» REQUIRED WORK
Restate the data below word for word. Skip any images it contains.

» DATASET CONTENT
::::::::

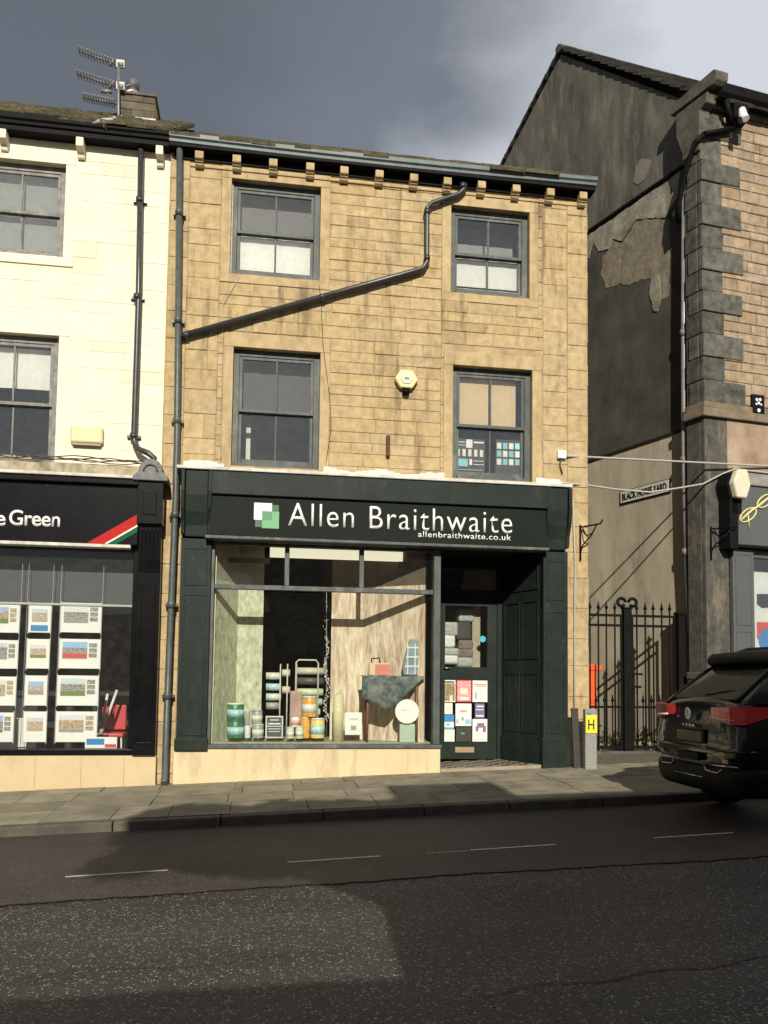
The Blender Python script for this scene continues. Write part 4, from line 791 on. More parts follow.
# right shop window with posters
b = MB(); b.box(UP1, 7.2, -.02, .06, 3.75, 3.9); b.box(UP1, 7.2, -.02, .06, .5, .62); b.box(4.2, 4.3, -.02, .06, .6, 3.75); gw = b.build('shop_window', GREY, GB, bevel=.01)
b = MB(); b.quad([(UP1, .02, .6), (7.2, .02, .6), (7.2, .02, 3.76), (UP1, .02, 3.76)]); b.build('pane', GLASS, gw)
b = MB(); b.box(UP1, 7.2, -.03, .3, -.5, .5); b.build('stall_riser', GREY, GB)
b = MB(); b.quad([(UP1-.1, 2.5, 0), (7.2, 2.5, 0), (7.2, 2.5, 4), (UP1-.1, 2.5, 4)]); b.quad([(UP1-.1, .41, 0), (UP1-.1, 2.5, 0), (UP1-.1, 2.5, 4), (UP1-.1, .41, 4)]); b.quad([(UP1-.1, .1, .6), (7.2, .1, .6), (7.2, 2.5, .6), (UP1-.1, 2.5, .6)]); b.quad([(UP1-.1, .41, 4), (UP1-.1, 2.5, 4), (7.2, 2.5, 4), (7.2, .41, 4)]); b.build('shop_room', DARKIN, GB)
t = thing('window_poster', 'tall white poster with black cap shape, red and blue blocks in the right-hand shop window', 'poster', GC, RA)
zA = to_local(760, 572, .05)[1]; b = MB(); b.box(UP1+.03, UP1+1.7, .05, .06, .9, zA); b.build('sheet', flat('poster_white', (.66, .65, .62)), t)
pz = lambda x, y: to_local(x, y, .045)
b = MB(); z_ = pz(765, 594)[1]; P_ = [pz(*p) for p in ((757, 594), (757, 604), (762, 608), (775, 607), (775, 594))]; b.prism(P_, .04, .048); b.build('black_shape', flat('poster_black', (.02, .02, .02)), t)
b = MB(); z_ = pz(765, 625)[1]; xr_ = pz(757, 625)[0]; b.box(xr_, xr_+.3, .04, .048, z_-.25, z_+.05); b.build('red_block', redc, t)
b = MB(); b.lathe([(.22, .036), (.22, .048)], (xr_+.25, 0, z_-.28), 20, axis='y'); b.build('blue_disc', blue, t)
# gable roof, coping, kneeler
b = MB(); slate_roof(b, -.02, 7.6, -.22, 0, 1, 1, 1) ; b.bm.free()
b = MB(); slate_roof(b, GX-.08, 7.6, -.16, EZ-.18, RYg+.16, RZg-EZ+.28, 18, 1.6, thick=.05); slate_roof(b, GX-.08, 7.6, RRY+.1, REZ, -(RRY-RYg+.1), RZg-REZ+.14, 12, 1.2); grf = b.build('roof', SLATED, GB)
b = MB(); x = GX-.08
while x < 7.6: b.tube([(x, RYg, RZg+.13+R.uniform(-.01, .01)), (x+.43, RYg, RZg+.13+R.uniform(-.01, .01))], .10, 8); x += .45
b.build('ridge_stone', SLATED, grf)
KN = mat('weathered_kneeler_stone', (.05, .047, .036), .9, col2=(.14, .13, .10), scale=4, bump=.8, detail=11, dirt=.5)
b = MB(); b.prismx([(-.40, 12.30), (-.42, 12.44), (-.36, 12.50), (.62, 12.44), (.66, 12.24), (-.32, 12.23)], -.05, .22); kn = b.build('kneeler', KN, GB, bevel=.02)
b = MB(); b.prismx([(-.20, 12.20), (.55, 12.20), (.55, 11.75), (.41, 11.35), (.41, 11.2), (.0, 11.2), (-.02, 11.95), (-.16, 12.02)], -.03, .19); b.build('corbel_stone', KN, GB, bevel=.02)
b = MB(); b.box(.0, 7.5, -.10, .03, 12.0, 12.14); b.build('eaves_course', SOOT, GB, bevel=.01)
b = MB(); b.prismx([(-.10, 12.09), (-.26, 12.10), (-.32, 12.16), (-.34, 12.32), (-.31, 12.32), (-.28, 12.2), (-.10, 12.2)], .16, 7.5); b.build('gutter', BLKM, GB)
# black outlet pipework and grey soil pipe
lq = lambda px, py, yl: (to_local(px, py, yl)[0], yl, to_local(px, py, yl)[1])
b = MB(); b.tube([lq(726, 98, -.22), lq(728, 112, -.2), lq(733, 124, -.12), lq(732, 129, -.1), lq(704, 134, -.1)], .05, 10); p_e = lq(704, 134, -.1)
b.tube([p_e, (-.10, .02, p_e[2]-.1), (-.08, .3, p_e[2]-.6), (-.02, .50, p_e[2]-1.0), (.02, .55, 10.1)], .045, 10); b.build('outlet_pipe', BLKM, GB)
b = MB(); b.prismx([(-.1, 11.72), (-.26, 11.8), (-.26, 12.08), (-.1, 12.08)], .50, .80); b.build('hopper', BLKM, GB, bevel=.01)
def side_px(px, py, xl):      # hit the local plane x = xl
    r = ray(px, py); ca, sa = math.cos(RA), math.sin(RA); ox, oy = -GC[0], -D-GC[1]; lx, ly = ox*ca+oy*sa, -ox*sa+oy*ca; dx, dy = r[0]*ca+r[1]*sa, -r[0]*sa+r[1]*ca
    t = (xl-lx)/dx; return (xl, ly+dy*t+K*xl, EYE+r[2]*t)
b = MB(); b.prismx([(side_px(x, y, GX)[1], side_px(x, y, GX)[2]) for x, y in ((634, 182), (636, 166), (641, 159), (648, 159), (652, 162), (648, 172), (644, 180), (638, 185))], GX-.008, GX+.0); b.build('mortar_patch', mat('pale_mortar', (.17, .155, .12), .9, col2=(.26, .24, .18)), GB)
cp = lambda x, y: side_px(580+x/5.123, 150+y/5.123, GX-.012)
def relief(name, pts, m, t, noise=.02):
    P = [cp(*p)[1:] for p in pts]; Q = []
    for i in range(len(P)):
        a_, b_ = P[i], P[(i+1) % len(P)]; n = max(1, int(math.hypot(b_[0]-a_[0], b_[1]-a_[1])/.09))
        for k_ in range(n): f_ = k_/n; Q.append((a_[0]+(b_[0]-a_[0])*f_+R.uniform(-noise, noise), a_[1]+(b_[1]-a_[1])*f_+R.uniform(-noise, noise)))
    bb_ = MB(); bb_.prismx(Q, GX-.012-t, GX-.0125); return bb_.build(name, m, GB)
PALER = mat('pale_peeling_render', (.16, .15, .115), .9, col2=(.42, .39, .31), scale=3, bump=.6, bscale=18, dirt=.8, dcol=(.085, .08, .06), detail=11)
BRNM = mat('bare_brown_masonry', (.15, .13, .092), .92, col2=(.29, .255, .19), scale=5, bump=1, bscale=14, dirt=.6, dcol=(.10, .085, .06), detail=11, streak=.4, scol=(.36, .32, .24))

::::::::

» OUTPUT OF THE TASK
The Blender Python script for this scene continues. Write part 4, from line 791 on. More parts follow.
# right shop window with posters
b = MB(); b.box(UP1, 7.2, -.02, .06, 3.75, 3.9); b.box(UP1, 7.2, -.02, .06, .5, .62); b.box(4.2, 4.3, -.02, .06, .6, 3.75); gw = b.build('shop_window', GREY, GB, bevel=.01)
b = MB(); b.quad([(UP1, .02, .6), (7.2, .02, .6), (7.2, .02, 3.76), (UP1, .02, 3.76)]); b.build('pane', GLASS, gw)
b = MB(); b.box(UP1, 7.2, -.03, .3, -.5, .5); b.build('stall_riser', GREY, GB)
b = MB(); b.quad([(UP1-.1, 2.5, 0), (7.2, 2.5, 0), (7.2, 2.5, 4), (UP1-.1, 2.5, 4)]); b.quad([(UP1-.1, .41, 0), (UP1-.1, 2.5, 0), (UP1-.1, 2.5, 4), (UP1-.1, .41, 4)]); b.quad([(UP1-.1, .1, .6), (7.2, .1, .6), (7.2, 2.5, .6), (UP1-.1, 2.5, .6)]); b.quad([(UP1-.1, .41, 4), (UP1-.1, 2.5, 4), (7.2, 2.5, 4), (7.2, .41, 4)]); b.build('shop_room', DARKIN, GB)
t = thing('window_poster', 'tall white poster with black cap shape, red and blue blocks in the right-hand shop window', 'poster', GC, RA)
zA = to_local(760, 572, .05)[1]; b = MB(); b.box(UP1+.03, UP1+1.7, .05, .06, .9, zA); b.build('sheet', flat('poster_white', (.66, .65, .62)), t)
pz = lambda x, y: to_local(x, y, .045)
b = MB(); z_ = pz(765, 594)[1]; P_ = [pz(*p) for p in ((757, 594), (757, 604), (762, 608), (775, 607), (775, 594))]; b.prism(P_, .04, .048); b.build('black_shape', flat('poster_black', (.02, .02, .02)), t)
b = MB(); z_ = pz(765, 625)[1]; xr_ = pz(757, 625)[0]; b.box(xr_, xr_+.3, .04, .048, z_-.25, z_+.05); b.build('red_block', redc, t)
b = MB(); b.lathe([(.22, .036), (.22, .048)], (xr_+.25, 0, z_-.28), 20, axis='y'); b.build('blue_disc', blue, t)
# gable roof, coping, kneeler
b = MB(); slate_roof(b, -.02, 7.6, -.22, 0, 1, 1, 1) ; b.bm.free()
b = MB(); slate_roof(b, GX-.08, 7.6, -.16, EZ-.18, RYg+.16, RZg-EZ+.28, 18, 1.6, thick=.05); slate_roof(b, GX-.08, 7.6, RRY+.1, REZ, -(RRY-RYg+.1), RZg-REZ+.14, 12, 1.2); grf = b.build('roof', SLATED, GB)
b = MB(); x = GX-.08
while x < 7.6: b.tube([(x, RYg, RZg+.13+R.uniform(-.01, .01)), (x+.43, RYg, RZg+.13+R.uniform(-.01, .01))], .10, 8); x += .45
b.build('ridge_stone', SLATED, grf)
KN = mat('weathered_kneeler_stone', (.05, .047, .036), .9, col2=(.14, .13, .10), scale=4, bump=.8, detail=11, dirt=.5)
b = MB(); b.prismx([(-.40, 12.30), (-.42, 12.44), (-.36, 12.50), (.62, 12.44), (.66, 12.24), (-.32, 12.23)], -.05, .22); kn = b.build('kneeler', KN, GB, bevel=.02)
b = MB(); b.prismx([(-.20, 12.20), (.55, 12.20), (.55, 11.75), (.41, 11.35), (.41, 11.2), (.0, 11.2), (-.02, 11.95), (-.16, 12.02)], -.03, .19); b.build('corbel_stone', KN, GB, bevel=.02)
b = MB(); b.box(.0, 7.5, -.10, .03, 12.0, 12.14); b.build('eaves_course', SOOT, GB, bevel=.01)
b = MB(); b.prismx([(-.10, 12.09), (-.26, 12.10), (-.32, 12.16), (-.34, 12.32), (-.31, 12.32), (-.28, 12.2), (-.10, 12.2)], .16, 7.5); b.build('gutter', BLKM, GB)
# black outlet pipework and grey soil pipe
lq = lambda px, py, yl: (to_local(px, py, yl)[0], yl, to_local(px, py, yl)[1])
b = MB(); b.tube([lq(726, 98, -.22), lq(728, 112, -.2), lq(733, 124, -.12), lq(732, 129, -.1), lq(704, 134, -.1)], .05, 10); p_e = lq(704, 134, -.1)
b.tube([p_e, (-.10, .02, p_e[2]-.1), (-.08, .3, p_e[2]-.6), (-.02, .50, p_e[2]-1.0), (.02, .55, 10.1)], .045, 10); b.build('outlet_pipe', BLKM, GB)
b = MB(); b.prismx([(-.1, 11.72), (-.26, 11.8), (-.26, 12.08), (-.1, 12.08)], .50, .80); b.build('hopper', BLKM, GB, bevel=.01)
def side_px(px, py, xl):      # hit the local plane x = xl
    r = ray(px, py); ca, sa = math.cos(RA), math.sin(RA); ox, oy = -GC[0], -D-GC[1]; lx, ly = ox*ca+oy*sa, -ox*sa+oy*ca; dx, dy = r[0]*ca+r[1]*sa, -r[0]*sa+r[1]*ca
    t = (xl-lx)/dx; return (xl, ly+dy*t+K*xl, EYE+r[2]*t)
b = MB(); b.prismx([(side_px(x, y, GX)[1], side_px(x, y, GX)[2]) for x, y in ((634, 182), (636, 166), (641, 159), (648, 159), (652, 162), (648, 172), (644, 180), (638, 185))], GX-.008, GX+.0); b.build('mortar_patch', mat('pale_mortar', (.17, .155, .12), .9, col2=(.26, .24, .18)), GB)
cp = lambda x, y: side_px(580+x/5.123, 150+y/5.123, GX-.012)
def relief(name, pts, m, t, noise=.02):
    P = [cp(*p)[1:] for p in pts]; Q = []
    for i in range(len(P)):
        a_, b_ = P[i], P[(i+1) % len(P)]; n = max(1, int(math.hypot(b_[0]-a_[0], b_[1]-a_[1])/.09))
        for k_ in range(n): f_ = k_/n; Q.append((a_[0]+(b_[0]-a_[0])*f_+R.uniform(-noise, noise), a_[1]+(b_[1]-a_[1])*f_+R.uniform(-noise, noise)))
    bb_ = MB(); bb_.prismx(Q, GX-.012-t, GX-.0125); return bb_.build(name, m, GB)
PALER = mat('pale_peeling_render', (.16, .15, .115), .9, col2=(.42, .39, .31), scale=3, bump=.6, bscale=18, dirt=.8, dcol=(.085, .08, .06), detail=11)
BRNM = mat('bare_brown_masonry', (.15, .13, .092), .92, col2=(.29, .255, .19), scale=5, bump=1, bscale=14, dirt=.6, dcol=(.10, .085, .06), detail=11, streak=.4, scol=(.36, .32, .24))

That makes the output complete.